Estou hoje num dos meus dias cinzentos, como diz nosso escritor;
dia em que tudo é baço e pesado como a cinza,
dia em que tudo tem a cor uniforme e nevoente dele,
desse cinza em que eu às vezes sinto afundar o meu destino.
Estou triste e vagamente parva, hoje, e, no entanto, estou na capital do Alentejo;
aos meus ouvidos chega o ruído dos automóveis,
o barulho cadenciado das patas dos cavalos de luxo,
o pregão forte e sensual que é toda a alma de mulher do povo, e por cima disto tudo,
a espalhar vida, luz, harmonia, sinto o sol, um sol de fogo,
o sol do meu Alentejo sensual e forte como um árabe de vinte anos!

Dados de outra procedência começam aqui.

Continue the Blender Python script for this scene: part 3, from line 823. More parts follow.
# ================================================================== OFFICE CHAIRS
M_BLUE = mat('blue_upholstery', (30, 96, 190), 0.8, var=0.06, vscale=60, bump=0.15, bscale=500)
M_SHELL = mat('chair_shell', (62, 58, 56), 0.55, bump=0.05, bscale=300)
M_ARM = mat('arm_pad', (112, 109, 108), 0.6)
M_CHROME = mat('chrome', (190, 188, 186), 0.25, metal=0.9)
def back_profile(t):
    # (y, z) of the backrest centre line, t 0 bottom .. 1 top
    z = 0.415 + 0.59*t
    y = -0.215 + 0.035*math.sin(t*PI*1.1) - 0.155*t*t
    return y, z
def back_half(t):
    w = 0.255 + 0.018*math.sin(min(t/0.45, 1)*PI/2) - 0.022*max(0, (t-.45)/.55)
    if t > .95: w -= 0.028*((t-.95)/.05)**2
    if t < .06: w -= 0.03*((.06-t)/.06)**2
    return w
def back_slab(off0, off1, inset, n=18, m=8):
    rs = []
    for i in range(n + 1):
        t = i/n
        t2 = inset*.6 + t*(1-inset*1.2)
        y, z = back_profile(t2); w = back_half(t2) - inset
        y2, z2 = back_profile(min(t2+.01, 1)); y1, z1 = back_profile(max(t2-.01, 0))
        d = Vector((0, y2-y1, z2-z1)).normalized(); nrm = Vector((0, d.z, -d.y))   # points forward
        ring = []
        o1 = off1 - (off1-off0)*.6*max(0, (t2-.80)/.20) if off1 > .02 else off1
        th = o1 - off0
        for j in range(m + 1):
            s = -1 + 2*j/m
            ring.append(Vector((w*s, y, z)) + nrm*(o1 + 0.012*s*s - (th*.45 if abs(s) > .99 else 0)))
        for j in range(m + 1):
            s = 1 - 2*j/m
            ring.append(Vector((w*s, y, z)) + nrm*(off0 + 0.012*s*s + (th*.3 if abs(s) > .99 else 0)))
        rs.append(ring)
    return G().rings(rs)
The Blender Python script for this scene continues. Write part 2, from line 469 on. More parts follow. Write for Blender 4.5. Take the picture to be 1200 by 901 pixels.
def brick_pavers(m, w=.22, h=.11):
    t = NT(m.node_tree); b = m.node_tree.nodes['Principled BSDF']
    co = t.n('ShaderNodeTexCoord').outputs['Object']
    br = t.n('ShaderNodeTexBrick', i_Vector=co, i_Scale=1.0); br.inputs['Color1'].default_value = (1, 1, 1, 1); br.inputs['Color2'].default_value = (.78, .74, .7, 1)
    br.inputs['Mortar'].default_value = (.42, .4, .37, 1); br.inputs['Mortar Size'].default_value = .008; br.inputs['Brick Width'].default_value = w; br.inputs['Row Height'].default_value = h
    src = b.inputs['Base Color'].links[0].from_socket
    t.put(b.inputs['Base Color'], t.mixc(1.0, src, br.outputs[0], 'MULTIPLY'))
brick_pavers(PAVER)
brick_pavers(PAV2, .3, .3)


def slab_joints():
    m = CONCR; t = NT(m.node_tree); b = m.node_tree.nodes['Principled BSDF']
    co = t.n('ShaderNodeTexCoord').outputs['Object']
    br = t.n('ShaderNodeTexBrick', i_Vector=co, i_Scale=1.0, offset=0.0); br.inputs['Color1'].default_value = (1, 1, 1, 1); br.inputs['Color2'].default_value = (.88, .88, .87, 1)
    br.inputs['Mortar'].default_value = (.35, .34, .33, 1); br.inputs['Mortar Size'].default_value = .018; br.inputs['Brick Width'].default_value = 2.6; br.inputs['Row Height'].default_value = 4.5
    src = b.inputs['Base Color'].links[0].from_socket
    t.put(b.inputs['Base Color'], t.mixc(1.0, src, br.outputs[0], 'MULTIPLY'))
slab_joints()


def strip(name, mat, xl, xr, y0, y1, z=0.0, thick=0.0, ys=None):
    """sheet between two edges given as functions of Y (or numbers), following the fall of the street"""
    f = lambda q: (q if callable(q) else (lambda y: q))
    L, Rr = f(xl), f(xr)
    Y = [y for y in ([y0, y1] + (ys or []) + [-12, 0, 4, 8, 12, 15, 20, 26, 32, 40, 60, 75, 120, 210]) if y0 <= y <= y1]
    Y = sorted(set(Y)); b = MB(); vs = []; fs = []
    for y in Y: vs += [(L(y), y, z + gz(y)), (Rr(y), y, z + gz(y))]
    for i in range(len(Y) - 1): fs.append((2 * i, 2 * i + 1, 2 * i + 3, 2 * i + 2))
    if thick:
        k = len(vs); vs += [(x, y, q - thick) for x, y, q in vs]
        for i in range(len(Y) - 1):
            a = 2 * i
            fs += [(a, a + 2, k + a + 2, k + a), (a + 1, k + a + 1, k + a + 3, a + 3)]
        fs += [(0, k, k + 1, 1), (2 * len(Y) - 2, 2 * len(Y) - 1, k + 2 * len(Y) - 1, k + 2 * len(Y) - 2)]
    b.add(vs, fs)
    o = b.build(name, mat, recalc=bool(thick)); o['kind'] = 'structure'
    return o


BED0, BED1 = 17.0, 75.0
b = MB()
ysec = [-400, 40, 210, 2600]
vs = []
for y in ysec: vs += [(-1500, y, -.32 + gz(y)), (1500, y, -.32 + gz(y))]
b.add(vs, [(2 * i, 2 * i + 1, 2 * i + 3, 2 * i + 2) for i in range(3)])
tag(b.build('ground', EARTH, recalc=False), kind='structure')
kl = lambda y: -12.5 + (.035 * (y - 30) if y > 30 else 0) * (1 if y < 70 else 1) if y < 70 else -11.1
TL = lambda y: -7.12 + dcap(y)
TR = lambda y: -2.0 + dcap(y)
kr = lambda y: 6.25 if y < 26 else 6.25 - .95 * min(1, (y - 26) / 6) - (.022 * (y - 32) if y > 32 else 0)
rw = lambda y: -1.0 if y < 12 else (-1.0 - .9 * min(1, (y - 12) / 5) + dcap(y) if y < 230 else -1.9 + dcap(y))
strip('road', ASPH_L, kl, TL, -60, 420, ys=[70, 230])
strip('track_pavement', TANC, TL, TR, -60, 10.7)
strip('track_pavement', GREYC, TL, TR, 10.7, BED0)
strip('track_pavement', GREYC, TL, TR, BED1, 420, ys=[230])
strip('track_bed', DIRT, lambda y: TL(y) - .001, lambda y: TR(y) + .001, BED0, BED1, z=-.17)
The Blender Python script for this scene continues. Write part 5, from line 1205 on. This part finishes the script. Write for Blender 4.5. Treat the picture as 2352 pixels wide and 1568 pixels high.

Pois tudo me irrita!
Que direito tem o sol para se rir hoje tanto?
Donde vem o brilho que Deus pôs, como um dom do céu,
nos olhos das costureirinhas que passam?
Donde vem a névoa de mágoa que eu trago sempre nos meus?!
Vê?... É o dia pesado,
o dia em que eu sou infinitamente impertinente e má como uma velhota de oitenta anos.
Eu odeio os felizes, sabes?
Odeio-os do fundo da minha alma,
tenho por eles o desprezo e o horror que se tem por um réptil que dorme sossegadamente.
Eu não sou feliz mas nem ao menos sei dizer porquê.
Nasci num berço de rendas rodeada de afectos,
cresci despreocupada e feliz, rindo de tudo, contente da vida que não conhecia,
e de repente, amiga, ao alvorecer dos meus 16 anos,
compreendi muita coisa que até ali não tinha compreendido
e parece-me que desde esse instante cá dentro se fez noite.
Fizeram-se ruínas todas as minhas ilusões, e,
como todos os corações verdadeiramente sinceros e meigos,
despedaçou-se o meu para sempre.
Podiam hoje sentar-me num trono, canonizar-me,
dar-me tudo quanto na vida representa para todos a felicidade,
que eu não me sentiria mais feliz do que sou hoje.
Falta-me o meu castelo cheio de sol entrelaçado de madressilvas em flor;
falta-me tudo o que eu tinha dantes e que eu nem sei dizer-te o que era...
É a história da minha tristeza.
História banal como quase toda a história dos tristes.